Com efeito, esta perspectiva salienta que, em todos os sistemas as mesmas funções se encontram necessariamente preenchidas e que, apesar de uma determinada estrutura tender a especializar-se numa determinada função, isso não significa que não possa exercer secundariamente outra (v.g. os tribunais, a quem cabe a função judicial de aplicação do direito, são também criadores do direito).
A ordem das ordens
A polis constitui a ordem das várias ordens normativas da realidade, aquele ser, aquele kosmos que se opõe ao não-ser, ao caos.
De facto, a ordem religiosa, a ordem moral, a ordem dos costumes, a ordem jurídica e a ordem da economia são apenas uma parcela da ordem das ordens.
Deste modo, só pode compreender-se o poder político através de uma perspectiva globalista e institucionalista.
Nestes termos, podemos dizer que o poder político, enquanto poder institucional, parte do pressuposto que toda a polis é uma iuris societas, que toda a polis tem um bem comum porque é uma instituição, porque é uma ideia de obra ou de empresa que se realiza e dura no meio social, segundo a tradicional definição de Maurice Hauriou.
O poder institucional aproxima-se do conceito de governo em sentido amplo. Porque governar é conduzir um determinado grupo a um determinado fim, tal como o timoneiro, usando o leme, conduz o navio para um determinado porto.

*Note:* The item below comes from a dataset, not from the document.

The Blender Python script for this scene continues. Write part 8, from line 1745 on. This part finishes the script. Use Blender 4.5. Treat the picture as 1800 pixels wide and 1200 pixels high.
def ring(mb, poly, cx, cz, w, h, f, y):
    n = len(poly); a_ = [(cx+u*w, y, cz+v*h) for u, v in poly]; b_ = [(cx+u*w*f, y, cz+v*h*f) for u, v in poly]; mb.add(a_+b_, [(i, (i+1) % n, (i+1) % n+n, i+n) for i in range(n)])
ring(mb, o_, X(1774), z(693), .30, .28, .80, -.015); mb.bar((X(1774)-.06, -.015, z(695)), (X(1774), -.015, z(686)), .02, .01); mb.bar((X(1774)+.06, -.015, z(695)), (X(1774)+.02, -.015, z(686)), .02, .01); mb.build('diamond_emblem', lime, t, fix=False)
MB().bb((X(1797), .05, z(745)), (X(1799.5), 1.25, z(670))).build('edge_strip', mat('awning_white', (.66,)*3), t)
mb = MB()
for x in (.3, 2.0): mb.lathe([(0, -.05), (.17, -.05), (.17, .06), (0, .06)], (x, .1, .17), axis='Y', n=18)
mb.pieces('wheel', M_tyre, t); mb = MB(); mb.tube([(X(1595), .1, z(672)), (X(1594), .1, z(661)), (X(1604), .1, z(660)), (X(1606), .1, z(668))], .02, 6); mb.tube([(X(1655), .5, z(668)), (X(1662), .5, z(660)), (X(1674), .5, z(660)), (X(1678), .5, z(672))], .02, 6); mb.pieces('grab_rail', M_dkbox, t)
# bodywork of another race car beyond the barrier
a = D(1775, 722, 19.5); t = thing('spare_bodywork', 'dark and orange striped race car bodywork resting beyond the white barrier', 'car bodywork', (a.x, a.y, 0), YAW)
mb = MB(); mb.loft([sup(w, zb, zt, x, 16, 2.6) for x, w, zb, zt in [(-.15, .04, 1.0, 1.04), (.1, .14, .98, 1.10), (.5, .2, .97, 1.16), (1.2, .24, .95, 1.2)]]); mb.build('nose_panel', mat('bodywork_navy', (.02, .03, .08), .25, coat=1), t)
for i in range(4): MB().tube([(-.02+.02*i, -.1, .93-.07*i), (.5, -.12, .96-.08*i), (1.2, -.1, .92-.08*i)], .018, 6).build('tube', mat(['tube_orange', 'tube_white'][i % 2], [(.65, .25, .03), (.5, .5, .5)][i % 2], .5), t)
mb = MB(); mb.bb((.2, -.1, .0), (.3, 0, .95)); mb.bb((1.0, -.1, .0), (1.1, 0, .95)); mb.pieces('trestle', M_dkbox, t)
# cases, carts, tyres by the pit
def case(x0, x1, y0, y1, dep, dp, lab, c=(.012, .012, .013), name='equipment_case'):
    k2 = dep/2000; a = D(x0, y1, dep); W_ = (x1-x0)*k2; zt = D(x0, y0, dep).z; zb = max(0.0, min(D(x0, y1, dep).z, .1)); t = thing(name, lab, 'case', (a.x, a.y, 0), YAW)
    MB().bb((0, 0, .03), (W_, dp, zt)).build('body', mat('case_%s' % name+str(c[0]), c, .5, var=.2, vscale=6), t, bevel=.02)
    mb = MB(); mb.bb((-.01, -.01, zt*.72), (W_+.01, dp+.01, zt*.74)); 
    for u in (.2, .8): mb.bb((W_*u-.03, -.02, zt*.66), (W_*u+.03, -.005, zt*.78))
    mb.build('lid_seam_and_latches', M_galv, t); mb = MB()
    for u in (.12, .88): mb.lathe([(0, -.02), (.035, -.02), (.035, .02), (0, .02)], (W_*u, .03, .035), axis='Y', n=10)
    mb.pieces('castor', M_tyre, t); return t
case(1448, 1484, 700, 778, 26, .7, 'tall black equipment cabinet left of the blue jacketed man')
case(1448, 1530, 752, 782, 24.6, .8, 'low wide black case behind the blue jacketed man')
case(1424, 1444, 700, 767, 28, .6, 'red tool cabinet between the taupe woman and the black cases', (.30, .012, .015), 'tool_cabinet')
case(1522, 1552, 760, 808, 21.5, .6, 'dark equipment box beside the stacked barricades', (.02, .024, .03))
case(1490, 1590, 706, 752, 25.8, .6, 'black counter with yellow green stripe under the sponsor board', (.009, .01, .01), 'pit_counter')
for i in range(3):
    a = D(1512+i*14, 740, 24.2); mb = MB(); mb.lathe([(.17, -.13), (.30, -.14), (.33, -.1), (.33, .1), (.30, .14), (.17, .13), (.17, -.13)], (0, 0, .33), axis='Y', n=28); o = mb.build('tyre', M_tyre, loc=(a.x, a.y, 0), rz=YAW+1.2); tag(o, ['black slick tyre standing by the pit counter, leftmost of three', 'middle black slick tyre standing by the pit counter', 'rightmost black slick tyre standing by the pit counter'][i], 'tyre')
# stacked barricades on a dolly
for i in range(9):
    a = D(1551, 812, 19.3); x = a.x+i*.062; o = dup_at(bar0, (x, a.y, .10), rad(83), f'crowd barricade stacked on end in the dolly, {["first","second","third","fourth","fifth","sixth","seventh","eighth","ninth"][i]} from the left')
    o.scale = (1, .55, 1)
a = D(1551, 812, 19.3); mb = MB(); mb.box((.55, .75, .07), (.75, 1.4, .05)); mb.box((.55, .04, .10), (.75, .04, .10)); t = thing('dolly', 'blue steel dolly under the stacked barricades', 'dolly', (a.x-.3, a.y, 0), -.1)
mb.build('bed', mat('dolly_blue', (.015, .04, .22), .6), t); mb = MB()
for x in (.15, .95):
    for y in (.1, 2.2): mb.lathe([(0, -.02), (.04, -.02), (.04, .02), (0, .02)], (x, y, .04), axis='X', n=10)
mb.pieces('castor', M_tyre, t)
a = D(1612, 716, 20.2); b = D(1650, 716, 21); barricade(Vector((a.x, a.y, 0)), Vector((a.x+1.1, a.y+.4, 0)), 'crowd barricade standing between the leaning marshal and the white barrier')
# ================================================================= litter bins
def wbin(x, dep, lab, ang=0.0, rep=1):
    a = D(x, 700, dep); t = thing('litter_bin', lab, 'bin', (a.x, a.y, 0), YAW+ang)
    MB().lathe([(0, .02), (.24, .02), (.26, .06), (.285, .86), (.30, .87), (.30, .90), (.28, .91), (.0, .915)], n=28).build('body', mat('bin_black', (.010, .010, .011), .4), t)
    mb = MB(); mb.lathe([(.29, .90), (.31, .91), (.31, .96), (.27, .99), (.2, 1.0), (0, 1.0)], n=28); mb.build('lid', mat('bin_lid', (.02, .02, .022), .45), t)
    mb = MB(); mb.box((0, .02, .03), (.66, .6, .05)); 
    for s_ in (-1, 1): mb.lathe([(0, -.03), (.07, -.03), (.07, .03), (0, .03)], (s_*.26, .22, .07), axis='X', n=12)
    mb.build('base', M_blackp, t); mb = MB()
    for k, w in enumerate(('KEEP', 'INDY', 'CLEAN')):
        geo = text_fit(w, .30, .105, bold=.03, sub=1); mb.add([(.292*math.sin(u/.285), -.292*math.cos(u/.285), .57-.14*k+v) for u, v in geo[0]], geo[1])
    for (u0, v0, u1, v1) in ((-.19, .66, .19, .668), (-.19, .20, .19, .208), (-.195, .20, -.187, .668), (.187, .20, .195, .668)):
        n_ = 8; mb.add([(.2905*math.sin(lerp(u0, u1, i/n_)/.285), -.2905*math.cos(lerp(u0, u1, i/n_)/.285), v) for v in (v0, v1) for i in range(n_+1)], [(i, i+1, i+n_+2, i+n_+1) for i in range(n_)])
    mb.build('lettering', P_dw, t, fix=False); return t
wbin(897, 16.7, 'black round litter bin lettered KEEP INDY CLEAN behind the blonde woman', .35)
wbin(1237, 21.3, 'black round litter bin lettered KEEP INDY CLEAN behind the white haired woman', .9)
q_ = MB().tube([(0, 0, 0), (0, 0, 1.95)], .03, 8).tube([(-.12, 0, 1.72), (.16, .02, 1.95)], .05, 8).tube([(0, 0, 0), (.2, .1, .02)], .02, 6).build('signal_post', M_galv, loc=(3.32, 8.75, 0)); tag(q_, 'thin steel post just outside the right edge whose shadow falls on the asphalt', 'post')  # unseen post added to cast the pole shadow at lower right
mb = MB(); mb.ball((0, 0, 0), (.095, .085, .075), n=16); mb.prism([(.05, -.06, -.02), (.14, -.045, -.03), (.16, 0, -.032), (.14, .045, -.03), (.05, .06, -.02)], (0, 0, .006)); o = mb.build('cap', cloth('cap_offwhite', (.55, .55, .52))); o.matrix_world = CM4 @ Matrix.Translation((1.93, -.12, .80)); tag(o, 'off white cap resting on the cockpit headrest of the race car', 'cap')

Governar é, conforme a imagem de Karl Deutsch, pilotar o futuro, caminhar para determinados fins segundo determinadas regras.
Na verdade, dizer que existem regras e ordem, no caso do homem, significa dizer que as regras são constantemente ameaçadas pelo não cumprimento e que a ordem é sempre ameaçada de desordem. Não há, como assinala Lucy Mair, nenhuma sociedade em que as regras sejam efectivamente cumpridas e a sociedade existe precisamente para lutar contra a entropia que a ameaça de desordem, como reconhece Georges Balandier.
Saliente-se, contudo, que, se o poder político, enquanto poder institucional, faz parte da ordem da sociedade, se impõe que se fale em regras e em ordens, isso não pode levar-nos a considerar que só será possível tratarmos do poder de forma normativista ou partir do pressuposto que só a ciência do direito está apta a tratar do poder. Nada mais redutor.
Podemos estudar realidades normativas sem normativismo, tal como temos de estudar os valores de forma não valorativa.
As ordens normativas da sociedade não se reduzem à ordem jurídica. Ao lado, por cima ou e em comunicação com esta há outras ordens, desde a ordem religiosa à ordem moral. Na linha de Hayek, até podemos dizer que há uma ordem comum à política, ao direito e à economia, o cosmos em luta com o caos e com o construtivismo e o normativismo.
Para que os homens sejam homens de boa vontade, para que cresçam para cima e para dentro, dado que dentro das coisas é que as coisas realmente são!